Tennessee Williams: Einen einzigen Augenblick nur wehrte sich die Katze gegen ihn: schlug in einem Augenblick des Zweifels ihre Krallen in seine Schulter und in seinen Arm. Mein Gott, mein Gott, warum hast DU mich verlassen? Dann ebbte die Erregung ab, und Vertrauen kehrte wieder. Der Fluss trug sie beide fort.

Glasporträt eines Mädchens, S.23

Orelie: Sie, Herr Camus lehnen in Ihrem Essay Die absurde Freiheit den Selbstmord als Ausweg aus unserer Not ab.

Albert Camus: Es geht darum, unversöhnt und nicht aus freiem Willen zu sterben. Der Selbstmord ist ein Verkennen. Der absurde Mensch hat nur die eine Möglichkeit, alles auszuschöpfen und sich selbst zu erschöpfen.

Der Mythos des Sisyphos, S.74

Orelie: Und wie erklären Sie den Ruf Jesu am Kreuz Mein Gott, mein Gott, warum hast du mich verlassen?

Albert Camus: Der Gottmensch leidet auch, und mit Geduld. Die Nacht von Golgatha hat nur darum für die Geschichte der Menschen soviel Bedeutung, weil in ihrem Dunkel die Gottheit, sichtbar auf alle hergebrachten Privilegien verzichtend, bis zu ihrem Ende, alle Verzweiflung eingeschlossen, die Todesangst durchlebt. So erklärt sich das Lama asabthani und Christi grauenhafter Zweifel in der Agonie.

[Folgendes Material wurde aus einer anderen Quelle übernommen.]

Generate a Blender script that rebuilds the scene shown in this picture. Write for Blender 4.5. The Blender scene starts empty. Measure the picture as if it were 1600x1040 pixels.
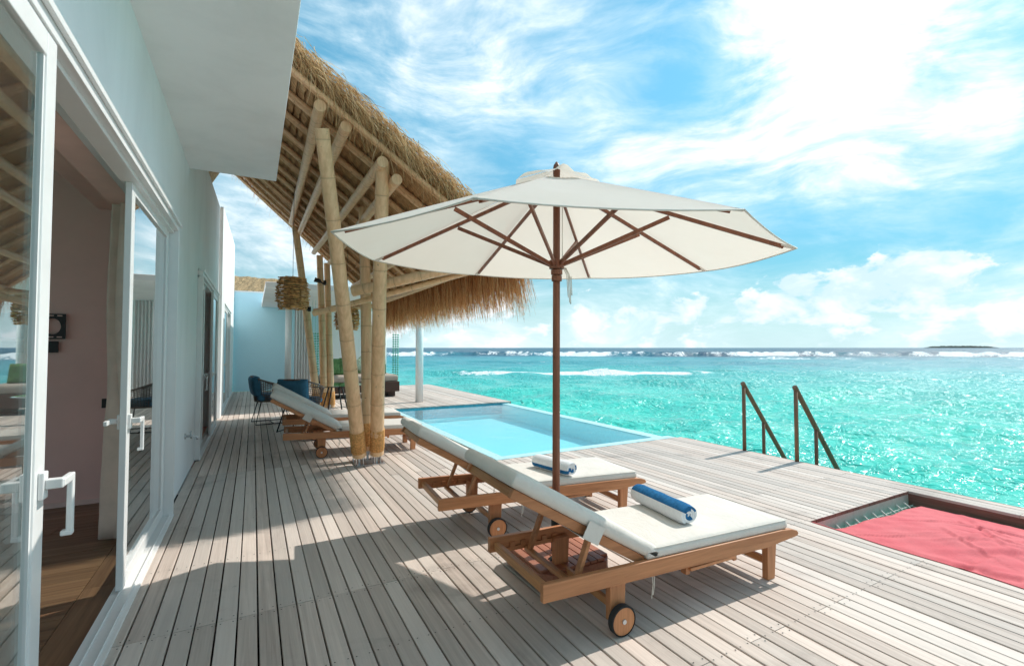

Albert Camus, Der Mensch in der Revolte, Rowohlt Verlag, Reinbek bei Hamburg, Juli 2006, S.45

Orelie: Was wollen Sie, Herr Rahner auf das Gesagte antworten?

Karl Rahner: Der, der Jesus liebt, liebt ja den, dessen Geschick er in dieser Liebe teilen will und, gerade wenn er dieses tut, ergibt er sich in Jesu Todesschicksal. Er ist bereit, alles mit dem sterbenden Herrn in die Unbegreiflichkeit Gottes hineinfallen zu lassen. Die ganze Welt und sich selbst. Schweigend und bedingungslos, auch wenn dieser Gott finsterer zu sein scheint als die Absurdität etwa bei Camus.

Karl Rahner, Was heißt Jesus lieben?, Herder Verlag, Freiburg im Breisgau, 1982, S.67-68

Orelie: Können Sie das präzisieren?

Karl Rahner: Wir glauben an Jesus, den Christus, d.h. an die in seinem Leben glaubwürdig ergangene Selbstzusage Gottes in Vergebung und ewigem Leben. Niemand zwingt uns zu dieser glaubenden Annahme. Diese Antwort beantwortet uns nicht die tausend Fragen einzelner Art, die uns unser Leben stellt. Alle diese Fragen des Lebens laufen schließlich in die eine Frage zusammen, die durch den Tod in unserem Leben gestellt wird. Wir haben aber den Mut glaubender Hoffnung, mit Jesu Tod in den Abgrund Gottes zu fallen als in unsere eigene Endgültigkeit, Heimat und unser ewiges Leben. Weil man eigentlich nur mit ihm getrost sterben kann und weil man auch dann noch mit ihm stirbt, wenn man, ohne ihn ausdrücklich zu kennen, sich gelassen und hoffend dem Geheimnis des Lebens ergibt. Darum können wir auch jetzt getrost mit ihm dieses Leben leben, das schon immer vom Geheimnis des Todes durchwaltet ist.

Karl Rahner, Wagnis des Christen, Herder Verlag, Freiburg im Breisgau, 1974, S.47-48

Orelie: Ich danke Ihnen allen drei für dieses Gespräch.